The writings of Luther, an isolated thinker in an isolated town, appeared quickly in Switzerland, Italy, Denmark, Holland, and other nations.
Luther’s predecessors — other would-be reformers — didn’t have this technology, and worked in obscurity.
But there’s more to the Reformation than merely Luther’s access to mass communication. The printing press was a revolutionary invention, no doubt, which changed the world. But many people had access to printing presses. Why did Luther become so prominent? Because he had something to say.
The medium is important, but so is the content. Historian Jonathan Kay writes:
A simplified version of the Reformation that many people hold in their heads typically goes something like this: Disgusted by the corrupt sale of indulgences, Martin Luther rose up against the practices of the Roman Catholic Church. And thanks to Johannes Gutenberg’s printing press, he was able to get his message out quickly and widely.
“In this way” Luther’s Reformation was “as much about a communications revolution as it is about a phase shift in Christian theology.”
“All that is true,” grants Kay, “but” scholars who “study the process by which Luther developed, refined and published his ideas,” find “another, overlapping truth.”
Luther had more to offer than contempt for a handful of dishonest priests who were exploiting the Roman Catholic system. Luther had a thought-out, systematic, articulated worldview.
While Luther was indeed able to leverage a communications technology unavailable to his reform-minded predecessors, he did the vast bulk of his work in isolation at the friary of the Hermits of St.

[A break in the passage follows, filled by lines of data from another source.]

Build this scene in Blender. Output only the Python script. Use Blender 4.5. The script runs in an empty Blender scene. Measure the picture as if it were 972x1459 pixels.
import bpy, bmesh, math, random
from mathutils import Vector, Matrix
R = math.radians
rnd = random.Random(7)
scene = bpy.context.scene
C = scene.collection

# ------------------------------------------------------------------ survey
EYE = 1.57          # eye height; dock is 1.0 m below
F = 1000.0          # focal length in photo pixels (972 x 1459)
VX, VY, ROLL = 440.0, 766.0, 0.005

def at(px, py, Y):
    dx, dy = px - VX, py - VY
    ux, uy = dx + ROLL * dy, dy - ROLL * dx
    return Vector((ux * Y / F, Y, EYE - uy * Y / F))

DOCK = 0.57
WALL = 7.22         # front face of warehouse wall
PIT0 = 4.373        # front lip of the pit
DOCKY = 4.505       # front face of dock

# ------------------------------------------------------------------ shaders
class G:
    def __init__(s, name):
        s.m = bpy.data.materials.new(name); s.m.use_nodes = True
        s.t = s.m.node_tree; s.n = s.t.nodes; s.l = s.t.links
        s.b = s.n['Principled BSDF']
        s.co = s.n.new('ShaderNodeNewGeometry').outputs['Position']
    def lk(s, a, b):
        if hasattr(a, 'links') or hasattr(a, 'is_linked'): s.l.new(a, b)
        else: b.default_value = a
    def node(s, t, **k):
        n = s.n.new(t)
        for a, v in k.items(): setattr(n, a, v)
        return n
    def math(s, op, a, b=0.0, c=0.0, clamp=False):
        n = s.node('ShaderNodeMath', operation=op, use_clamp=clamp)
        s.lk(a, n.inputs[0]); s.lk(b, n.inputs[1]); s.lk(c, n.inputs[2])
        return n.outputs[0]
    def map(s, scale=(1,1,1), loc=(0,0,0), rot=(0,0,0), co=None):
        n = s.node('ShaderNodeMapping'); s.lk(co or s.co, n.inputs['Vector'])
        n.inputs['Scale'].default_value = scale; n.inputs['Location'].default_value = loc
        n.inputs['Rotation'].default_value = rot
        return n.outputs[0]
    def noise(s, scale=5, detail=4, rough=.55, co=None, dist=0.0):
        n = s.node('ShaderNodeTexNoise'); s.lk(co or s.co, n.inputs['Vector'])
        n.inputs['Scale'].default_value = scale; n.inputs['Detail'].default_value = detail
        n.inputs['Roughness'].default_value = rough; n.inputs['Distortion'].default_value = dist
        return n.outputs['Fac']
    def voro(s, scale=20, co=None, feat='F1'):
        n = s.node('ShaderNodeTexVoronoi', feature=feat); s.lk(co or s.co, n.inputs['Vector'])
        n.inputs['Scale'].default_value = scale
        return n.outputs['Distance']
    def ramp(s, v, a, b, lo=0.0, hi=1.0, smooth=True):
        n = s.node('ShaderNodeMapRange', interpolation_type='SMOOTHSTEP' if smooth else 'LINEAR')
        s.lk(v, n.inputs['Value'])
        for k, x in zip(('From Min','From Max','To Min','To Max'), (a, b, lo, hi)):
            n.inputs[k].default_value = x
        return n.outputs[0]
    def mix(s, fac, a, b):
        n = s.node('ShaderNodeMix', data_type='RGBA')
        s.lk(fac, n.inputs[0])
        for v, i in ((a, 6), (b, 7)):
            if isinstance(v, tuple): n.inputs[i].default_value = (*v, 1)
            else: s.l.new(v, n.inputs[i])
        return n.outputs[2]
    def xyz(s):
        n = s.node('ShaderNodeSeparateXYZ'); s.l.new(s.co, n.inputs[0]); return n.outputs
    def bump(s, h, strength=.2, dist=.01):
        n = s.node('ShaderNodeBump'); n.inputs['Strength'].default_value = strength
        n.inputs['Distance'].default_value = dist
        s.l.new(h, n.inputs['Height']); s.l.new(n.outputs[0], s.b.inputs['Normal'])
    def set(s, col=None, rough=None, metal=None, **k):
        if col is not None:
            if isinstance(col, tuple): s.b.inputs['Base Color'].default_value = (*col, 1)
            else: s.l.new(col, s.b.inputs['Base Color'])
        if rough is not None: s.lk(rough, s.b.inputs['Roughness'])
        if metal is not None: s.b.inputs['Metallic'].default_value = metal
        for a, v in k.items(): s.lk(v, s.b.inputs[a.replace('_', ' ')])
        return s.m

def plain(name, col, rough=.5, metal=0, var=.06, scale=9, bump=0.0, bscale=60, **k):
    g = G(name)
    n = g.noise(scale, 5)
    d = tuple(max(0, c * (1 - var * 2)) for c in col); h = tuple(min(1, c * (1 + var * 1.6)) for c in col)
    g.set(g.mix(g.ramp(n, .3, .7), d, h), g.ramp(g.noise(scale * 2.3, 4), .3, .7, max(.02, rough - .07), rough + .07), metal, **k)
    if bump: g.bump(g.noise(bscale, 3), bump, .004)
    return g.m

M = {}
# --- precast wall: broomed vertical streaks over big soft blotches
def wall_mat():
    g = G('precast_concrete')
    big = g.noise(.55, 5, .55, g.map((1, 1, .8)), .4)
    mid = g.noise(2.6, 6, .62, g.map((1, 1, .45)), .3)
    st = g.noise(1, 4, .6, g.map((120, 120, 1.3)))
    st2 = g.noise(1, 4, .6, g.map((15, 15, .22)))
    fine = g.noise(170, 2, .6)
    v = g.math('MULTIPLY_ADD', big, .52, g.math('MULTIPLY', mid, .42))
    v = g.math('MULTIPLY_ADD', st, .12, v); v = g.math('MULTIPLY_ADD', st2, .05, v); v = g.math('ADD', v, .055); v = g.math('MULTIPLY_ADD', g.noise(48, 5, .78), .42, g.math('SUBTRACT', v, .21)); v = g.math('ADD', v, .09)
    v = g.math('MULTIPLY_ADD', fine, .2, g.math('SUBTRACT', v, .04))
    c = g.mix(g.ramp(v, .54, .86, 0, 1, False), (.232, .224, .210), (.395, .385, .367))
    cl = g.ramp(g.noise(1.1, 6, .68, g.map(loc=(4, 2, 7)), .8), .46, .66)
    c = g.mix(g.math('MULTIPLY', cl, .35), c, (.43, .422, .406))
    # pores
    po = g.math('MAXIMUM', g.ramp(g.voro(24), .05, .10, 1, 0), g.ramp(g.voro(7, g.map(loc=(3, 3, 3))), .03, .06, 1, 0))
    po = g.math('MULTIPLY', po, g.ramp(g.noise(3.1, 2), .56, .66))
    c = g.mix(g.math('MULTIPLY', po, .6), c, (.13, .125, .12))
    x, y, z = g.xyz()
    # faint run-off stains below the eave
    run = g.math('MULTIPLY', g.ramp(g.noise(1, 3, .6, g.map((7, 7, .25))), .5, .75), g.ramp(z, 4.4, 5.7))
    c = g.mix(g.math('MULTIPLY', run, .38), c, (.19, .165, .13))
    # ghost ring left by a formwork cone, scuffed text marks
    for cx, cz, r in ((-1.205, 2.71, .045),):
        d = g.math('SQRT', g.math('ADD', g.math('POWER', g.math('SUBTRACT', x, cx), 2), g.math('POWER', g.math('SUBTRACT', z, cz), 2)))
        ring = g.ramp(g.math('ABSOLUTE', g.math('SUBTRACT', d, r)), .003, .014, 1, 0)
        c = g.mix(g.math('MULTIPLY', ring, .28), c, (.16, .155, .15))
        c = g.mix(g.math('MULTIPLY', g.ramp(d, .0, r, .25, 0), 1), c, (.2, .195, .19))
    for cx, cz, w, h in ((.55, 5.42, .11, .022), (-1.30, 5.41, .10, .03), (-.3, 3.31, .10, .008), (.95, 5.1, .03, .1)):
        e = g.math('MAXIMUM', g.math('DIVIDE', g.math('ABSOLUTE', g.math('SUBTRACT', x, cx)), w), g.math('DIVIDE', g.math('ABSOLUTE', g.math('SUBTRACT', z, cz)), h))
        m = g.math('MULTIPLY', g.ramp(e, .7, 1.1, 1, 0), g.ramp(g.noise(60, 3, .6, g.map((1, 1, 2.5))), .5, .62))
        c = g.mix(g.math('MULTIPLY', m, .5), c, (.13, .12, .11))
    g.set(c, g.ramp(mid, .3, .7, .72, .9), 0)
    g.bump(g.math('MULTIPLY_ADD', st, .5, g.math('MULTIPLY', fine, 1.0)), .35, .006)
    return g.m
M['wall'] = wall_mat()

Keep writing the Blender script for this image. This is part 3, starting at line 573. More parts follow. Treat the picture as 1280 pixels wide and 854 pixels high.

Augustine. And even once he’d gone public, it took years for religious authorities to fully digest the importance of his ideas.
Luther spent hours, days, weeks, and months reading and reflecting. The Reformation was not a reflexive reaction to a corrupted system. It was the emergence of a new thought system, based on a careful analysis of the old thought system. Luther knew the Roman Catholic system well, and even admired parts of it. He could often explain it better than its defenders.
But he’d also analyzed its faults and flaws. He’d traced the ripple effects of those errors as they affected other parts of the system. He understood that systematic thought has to be rigorously and carefully thought out. Such thinking takes time, isolation, and long periods of silence.
Modern professional culture encourages collaboration through instant communication and globalized networks. But Luther’s legacy as one of history’s most influential thinkers shows us that there are certain epic projects — such as the systematic rethinking of foundational dogmas — that require time to mature and space to germinate before they are safe for universal exposure. Without that window, they die.
Luther was not obsessively quiet. He delivered insightful lectures and stirring sermons to large groups. He did not hide his thoughts: he published more handbills, fliers, broadside, songs, poems, and flysheets than any other person of his time or earlier.
His voluminous production was, however, the fruit of contemplation: hours spent alone, reading and thinking.
From Isaac Newton to Immanuel Kant to Albert Einstein, this pattern can be seen.
The lesson for the twenty-first century is this: collaboration is good, communication is good, but it is a necessary precondition for individuals to be able to clear their desks and minds, to focus without interruption, and to thoroughly explore their thought and their thought’s objects.
That is one of the many lessons that Luther’s Reformation still offers, five centuries later.